Look through the listing for the word "part". Copy each line that has it.
#### Source data
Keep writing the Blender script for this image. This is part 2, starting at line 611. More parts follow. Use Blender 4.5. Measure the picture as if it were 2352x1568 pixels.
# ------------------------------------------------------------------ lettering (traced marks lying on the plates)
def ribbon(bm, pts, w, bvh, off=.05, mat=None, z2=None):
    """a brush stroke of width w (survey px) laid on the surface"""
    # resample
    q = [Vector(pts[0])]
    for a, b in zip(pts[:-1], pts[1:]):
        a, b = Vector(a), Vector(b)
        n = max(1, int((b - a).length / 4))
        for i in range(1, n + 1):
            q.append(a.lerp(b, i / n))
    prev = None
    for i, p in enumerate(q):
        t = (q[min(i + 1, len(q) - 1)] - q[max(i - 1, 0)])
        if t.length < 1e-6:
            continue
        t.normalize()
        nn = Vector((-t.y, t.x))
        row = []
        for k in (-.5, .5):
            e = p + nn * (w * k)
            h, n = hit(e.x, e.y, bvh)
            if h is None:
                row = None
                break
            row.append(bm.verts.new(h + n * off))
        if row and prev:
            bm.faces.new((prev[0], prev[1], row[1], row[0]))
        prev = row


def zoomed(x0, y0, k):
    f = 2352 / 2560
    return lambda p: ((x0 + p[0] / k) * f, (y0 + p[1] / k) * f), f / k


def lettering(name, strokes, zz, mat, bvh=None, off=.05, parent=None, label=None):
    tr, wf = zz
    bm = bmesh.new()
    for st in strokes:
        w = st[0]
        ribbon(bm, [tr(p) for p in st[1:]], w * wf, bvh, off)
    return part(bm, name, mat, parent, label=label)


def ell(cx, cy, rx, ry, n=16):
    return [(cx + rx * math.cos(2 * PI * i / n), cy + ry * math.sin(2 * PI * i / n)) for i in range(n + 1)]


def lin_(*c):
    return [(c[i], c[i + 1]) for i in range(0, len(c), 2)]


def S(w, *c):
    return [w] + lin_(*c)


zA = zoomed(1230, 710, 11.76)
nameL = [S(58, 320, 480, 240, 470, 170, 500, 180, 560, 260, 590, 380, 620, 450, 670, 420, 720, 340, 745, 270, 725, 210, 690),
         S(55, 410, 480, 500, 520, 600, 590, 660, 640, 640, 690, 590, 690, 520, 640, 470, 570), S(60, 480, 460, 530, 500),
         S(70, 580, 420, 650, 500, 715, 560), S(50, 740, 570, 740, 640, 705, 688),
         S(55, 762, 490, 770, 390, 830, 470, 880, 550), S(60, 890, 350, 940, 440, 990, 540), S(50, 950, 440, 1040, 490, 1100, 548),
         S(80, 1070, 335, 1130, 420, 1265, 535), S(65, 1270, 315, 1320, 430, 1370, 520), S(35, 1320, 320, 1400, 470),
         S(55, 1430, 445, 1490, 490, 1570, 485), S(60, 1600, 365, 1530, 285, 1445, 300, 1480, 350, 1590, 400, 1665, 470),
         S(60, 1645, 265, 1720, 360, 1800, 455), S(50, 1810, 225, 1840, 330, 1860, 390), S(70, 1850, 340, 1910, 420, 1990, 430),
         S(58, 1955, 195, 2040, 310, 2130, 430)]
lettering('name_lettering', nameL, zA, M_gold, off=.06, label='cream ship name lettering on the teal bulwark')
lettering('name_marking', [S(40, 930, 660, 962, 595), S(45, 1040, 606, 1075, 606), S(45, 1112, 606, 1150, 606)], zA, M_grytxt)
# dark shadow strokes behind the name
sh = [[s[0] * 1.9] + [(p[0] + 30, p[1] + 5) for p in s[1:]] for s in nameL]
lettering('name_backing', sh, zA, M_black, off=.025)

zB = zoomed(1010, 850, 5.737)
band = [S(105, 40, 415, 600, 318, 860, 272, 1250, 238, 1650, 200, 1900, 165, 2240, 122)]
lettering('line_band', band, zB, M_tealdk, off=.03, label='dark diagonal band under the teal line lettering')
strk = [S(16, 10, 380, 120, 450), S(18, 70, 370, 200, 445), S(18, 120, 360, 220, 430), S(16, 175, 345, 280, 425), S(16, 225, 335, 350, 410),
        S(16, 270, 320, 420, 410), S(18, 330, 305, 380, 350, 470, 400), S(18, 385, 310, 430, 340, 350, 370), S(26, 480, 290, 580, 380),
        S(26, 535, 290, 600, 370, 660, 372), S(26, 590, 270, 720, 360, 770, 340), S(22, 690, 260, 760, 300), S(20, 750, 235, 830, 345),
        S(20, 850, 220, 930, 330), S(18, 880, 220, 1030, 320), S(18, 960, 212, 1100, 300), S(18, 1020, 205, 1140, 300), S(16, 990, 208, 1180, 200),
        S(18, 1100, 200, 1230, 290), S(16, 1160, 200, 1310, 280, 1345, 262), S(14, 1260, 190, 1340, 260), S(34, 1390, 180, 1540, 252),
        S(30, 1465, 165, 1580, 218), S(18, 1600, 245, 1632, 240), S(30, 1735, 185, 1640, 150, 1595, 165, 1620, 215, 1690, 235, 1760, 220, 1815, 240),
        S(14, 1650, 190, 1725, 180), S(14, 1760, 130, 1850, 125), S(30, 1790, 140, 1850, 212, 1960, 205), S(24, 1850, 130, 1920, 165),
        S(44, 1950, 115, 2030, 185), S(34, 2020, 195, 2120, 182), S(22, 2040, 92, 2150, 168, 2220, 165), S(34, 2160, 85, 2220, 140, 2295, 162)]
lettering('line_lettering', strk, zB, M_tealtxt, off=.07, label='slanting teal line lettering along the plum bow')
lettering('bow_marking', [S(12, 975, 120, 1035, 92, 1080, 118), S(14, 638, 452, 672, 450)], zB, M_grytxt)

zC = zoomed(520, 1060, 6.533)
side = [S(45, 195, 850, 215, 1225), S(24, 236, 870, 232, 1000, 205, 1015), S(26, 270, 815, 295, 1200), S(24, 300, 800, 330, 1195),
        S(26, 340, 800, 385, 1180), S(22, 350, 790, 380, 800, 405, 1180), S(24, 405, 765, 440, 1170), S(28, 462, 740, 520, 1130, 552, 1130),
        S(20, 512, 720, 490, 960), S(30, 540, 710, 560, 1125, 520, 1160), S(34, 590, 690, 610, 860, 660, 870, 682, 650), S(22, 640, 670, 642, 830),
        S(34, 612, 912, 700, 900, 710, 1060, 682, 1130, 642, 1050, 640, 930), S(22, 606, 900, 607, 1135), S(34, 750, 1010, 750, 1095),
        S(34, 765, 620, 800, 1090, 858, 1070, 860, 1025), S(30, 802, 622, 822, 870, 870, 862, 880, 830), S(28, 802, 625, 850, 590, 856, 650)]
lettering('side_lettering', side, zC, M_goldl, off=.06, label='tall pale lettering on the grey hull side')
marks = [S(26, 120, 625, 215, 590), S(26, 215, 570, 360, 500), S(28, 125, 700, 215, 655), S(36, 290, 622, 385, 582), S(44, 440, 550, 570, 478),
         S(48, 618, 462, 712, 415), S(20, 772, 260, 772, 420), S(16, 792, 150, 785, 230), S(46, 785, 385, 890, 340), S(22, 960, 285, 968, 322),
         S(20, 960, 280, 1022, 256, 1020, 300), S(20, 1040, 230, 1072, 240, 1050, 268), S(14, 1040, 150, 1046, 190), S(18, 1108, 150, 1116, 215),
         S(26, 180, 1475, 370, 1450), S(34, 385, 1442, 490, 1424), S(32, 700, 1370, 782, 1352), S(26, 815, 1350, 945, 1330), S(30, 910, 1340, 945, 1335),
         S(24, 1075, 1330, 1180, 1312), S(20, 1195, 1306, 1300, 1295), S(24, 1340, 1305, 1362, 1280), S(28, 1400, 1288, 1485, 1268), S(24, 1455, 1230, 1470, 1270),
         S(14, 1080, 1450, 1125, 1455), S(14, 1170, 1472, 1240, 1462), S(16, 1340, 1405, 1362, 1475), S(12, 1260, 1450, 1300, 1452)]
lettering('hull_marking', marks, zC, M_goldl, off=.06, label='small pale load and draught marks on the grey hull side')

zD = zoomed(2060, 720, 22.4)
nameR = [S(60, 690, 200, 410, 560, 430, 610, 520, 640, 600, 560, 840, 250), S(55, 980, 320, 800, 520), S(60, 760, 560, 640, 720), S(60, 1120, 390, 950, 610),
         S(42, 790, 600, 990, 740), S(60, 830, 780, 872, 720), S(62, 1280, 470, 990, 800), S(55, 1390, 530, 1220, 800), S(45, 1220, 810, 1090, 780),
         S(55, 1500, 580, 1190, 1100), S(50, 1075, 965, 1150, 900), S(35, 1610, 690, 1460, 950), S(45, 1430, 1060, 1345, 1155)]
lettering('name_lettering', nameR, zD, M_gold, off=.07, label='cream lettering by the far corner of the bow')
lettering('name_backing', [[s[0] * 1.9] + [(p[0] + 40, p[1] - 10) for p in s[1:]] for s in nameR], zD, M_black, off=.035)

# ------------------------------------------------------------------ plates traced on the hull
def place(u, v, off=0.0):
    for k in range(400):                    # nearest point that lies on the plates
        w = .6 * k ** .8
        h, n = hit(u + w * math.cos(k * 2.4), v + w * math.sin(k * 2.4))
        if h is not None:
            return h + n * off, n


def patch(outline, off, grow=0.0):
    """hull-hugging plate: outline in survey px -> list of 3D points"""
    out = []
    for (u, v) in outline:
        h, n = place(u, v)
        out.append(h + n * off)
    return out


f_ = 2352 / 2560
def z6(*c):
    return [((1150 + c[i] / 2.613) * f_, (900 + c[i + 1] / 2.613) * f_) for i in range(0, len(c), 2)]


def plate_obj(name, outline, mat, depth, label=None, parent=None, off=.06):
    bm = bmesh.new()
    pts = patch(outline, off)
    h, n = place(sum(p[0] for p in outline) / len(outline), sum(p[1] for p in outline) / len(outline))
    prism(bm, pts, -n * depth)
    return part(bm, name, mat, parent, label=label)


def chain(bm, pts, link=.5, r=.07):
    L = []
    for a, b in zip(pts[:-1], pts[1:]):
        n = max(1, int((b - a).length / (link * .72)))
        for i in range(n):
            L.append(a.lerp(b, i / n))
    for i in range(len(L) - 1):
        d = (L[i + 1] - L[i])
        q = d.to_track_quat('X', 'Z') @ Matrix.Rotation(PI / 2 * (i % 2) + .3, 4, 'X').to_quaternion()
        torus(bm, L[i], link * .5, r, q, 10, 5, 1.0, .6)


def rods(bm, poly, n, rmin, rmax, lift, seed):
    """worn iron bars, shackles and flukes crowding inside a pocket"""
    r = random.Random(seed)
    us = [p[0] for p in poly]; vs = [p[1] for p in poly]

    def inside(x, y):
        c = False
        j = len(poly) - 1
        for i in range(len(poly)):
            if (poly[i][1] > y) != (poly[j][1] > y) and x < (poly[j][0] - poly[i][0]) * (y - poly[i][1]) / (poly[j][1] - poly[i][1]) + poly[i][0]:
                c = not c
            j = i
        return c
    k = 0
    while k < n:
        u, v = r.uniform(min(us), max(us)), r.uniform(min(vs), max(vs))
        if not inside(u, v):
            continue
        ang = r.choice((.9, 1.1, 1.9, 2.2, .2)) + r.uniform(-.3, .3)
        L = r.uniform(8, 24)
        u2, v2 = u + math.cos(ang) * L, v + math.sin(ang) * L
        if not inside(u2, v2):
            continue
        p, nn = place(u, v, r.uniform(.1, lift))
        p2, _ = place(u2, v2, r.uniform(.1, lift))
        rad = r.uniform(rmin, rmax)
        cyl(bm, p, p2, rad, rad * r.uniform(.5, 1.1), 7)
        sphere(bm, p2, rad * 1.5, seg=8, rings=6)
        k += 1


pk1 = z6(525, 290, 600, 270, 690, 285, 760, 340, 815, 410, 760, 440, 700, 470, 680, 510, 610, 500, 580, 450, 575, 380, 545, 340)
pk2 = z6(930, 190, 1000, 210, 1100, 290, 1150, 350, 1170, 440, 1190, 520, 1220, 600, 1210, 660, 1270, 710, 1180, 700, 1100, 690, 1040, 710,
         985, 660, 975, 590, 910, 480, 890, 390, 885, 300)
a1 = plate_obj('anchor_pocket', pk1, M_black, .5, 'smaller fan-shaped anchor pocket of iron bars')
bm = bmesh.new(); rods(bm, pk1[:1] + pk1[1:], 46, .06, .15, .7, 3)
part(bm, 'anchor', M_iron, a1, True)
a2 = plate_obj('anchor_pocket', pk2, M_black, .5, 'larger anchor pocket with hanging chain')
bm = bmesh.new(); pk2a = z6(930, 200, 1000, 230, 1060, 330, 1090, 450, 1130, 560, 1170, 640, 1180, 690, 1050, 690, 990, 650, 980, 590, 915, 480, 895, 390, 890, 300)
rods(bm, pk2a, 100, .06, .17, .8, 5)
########
• [In response]:
Keep writing the Blender script for this image. This is part 2, starting at line 611. More parts follow. Use Blender 4.5. Measure the picture as if it were 2352x1568 pixels.
    return part(bm, name, mat, parent, label=label)
    return part(bm, name, mat, parent, label=label)
part(bm, 'anchor', M_iron, a1, True)